[WRITTEN PROBLEM]: Print, word for word, the opening line of the data below and every line after it through the line that contains "scene.camera = cam", but not the pictures.

+++ SOURCE DATA +++

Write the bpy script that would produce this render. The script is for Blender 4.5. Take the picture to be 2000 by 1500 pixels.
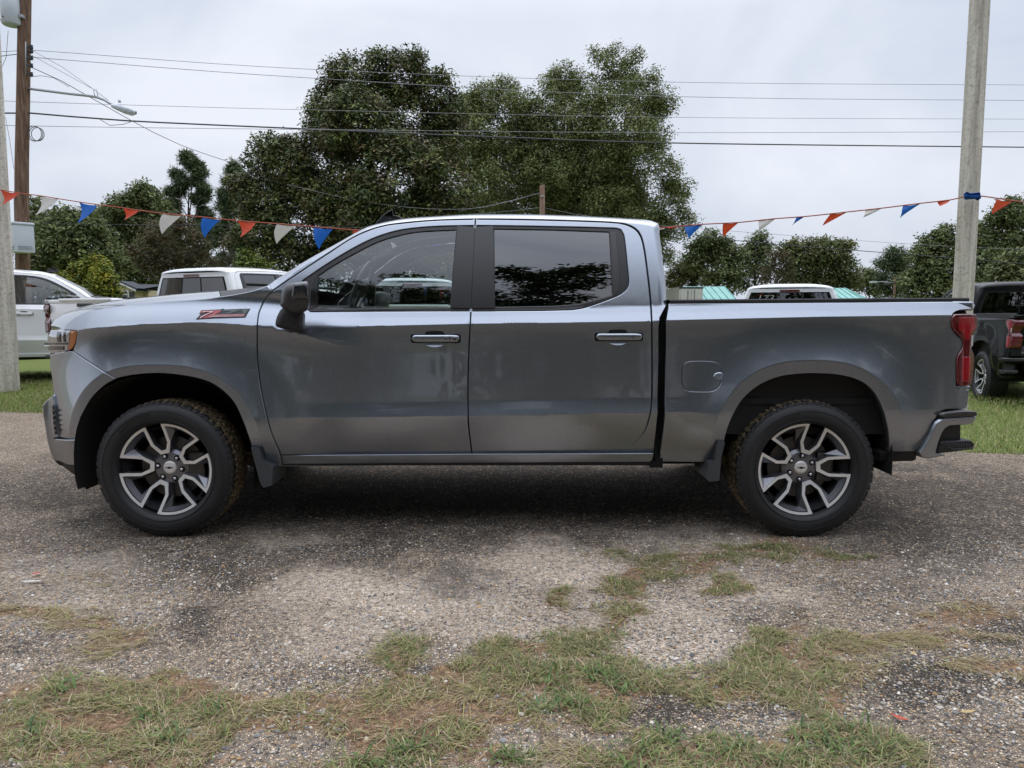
import bpy, bmesh, math, random
import numpy as np
from mathutils import Vector
from mathutils.geometry import delaunay_2d_cdt

R = math.radians
rng = np.random.default_rng(7)
random.seed(7)
for o in list(bpy.data.objects):
    bpy.data.objects.remove(o)
scene = bpy.context.scene
COL = scene.collection

# ------------------------------------------------------------------ camera
FPX = 1387.0            # focal length in photo pixels (photo is 2000 x 1500)
CAMH = 1.335
PITCH = math.atan(145 / FPX)
cam_data = bpy.data.cameras.new('camera')
cam = bpy.data.objects.new('camera', cam_data)
COL.objects.link(cam)
cam.location = (0, 0, CAMH)
cam.rotation_euler = (math.pi / 2 - PITCH, 0, 0)
cam_data.sensor_width = 36
cam_data.lens = 36 * FPX / 2000
cam_data.clip_end = 3000
cam_data.clip_start = 0.05
scene.camera = cam

# ------------------------------------------------------------------ sky, sun, exposure
SUN_EL, SUN_AZ = R(66), R(15)
world = bpy.data.worlds.new('World')
scene.world = world
world.use_nodes = True
wn, wl = world.node_tree.nodes, world.node_tree.links
wn.clear()
w_out = wn.new('ShaderNodeOutputWorld')
w_bg = wn.new('ShaderNodeBackground')
w_bg.inputs['Strength'].default_value = 0.1
w_sky = wn.new('ShaderNodeTexSky')
w_sky.sky_type = 'NISHITA'
w_sky.sun_disc = False
w_sky.sun_elevation = SUN_EL
w_sky.sun_rotation = SUN_AZ
w_sky.air_density = 1.5
w_sky.dust_density = 4.0
w_tc = wn.new('ShaderNodeTexCoord')
w_map = wn.new('ShaderNodeMapping')
w_map.inputs['Scale'].default_value = (1.0, 1.0, 1.7)
w_noise = wn.new('ShaderNodeTexNoise')
w_noise.inputs['Scale'].default_value = 2.1
w_noise.inputs['Detail'].default_value = 7
w_noise.inputs['Roughness'].default_value = 0.52
w_noise.inputs['Distortion'].default_value = 0.5
w_ramp = wn.new('ShaderNodeValToRGB')
w_ramp.color_ramp.elements[0].position = 0.34
w_ramp.color_ramp.elements[0].color = (4.95, 5.5, 6.6, 1)
w_ramp.color_ramp.elements[1].position = 0.64
w_ramp.color_ramp.elements[1].color = (7.15, 7.5, 8.25, 1)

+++

[EXERCISE RESULT]:
Write the bpy script that would produce this render. The script is for Blender 4.5. Take the picture to be 2000 by 1500 pixels.
import bpy, bmesh, math, random
import numpy as np
from mathutils import Vector
from mathutils.geometry import delaunay_2d_cdt

R = math.radians
rng = np.random.default_rng(7)
random.seed(7)
for o in list(bpy.data.objects):
    bpy.data.objects.remove(o)
scene = bpy.context.scene
COL = scene.collection

# ------------------------------------------------------------------ camera
FPX = 1387.0            # focal length in photo pixels (photo is 2000 x 1500)
CAMH = 1.335
PITCH = math.atan(145 / FPX)
cam_data = bpy.data.cameras.new('camera')
cam = bpy.data.objects.new('camera', cam_data)
COL.objects.link(cam)
cam.location = (0, 0, CAMH)
cam.rotation_euler = (math.pi / 2 - PITCH, 0, 0)
cam_data.sensor_width = 36
cam_data.lens = 36 * FPX / 2000
cam_data.clip_end = 3000
cam_data.clip_start = 0.05
scene.camera = cam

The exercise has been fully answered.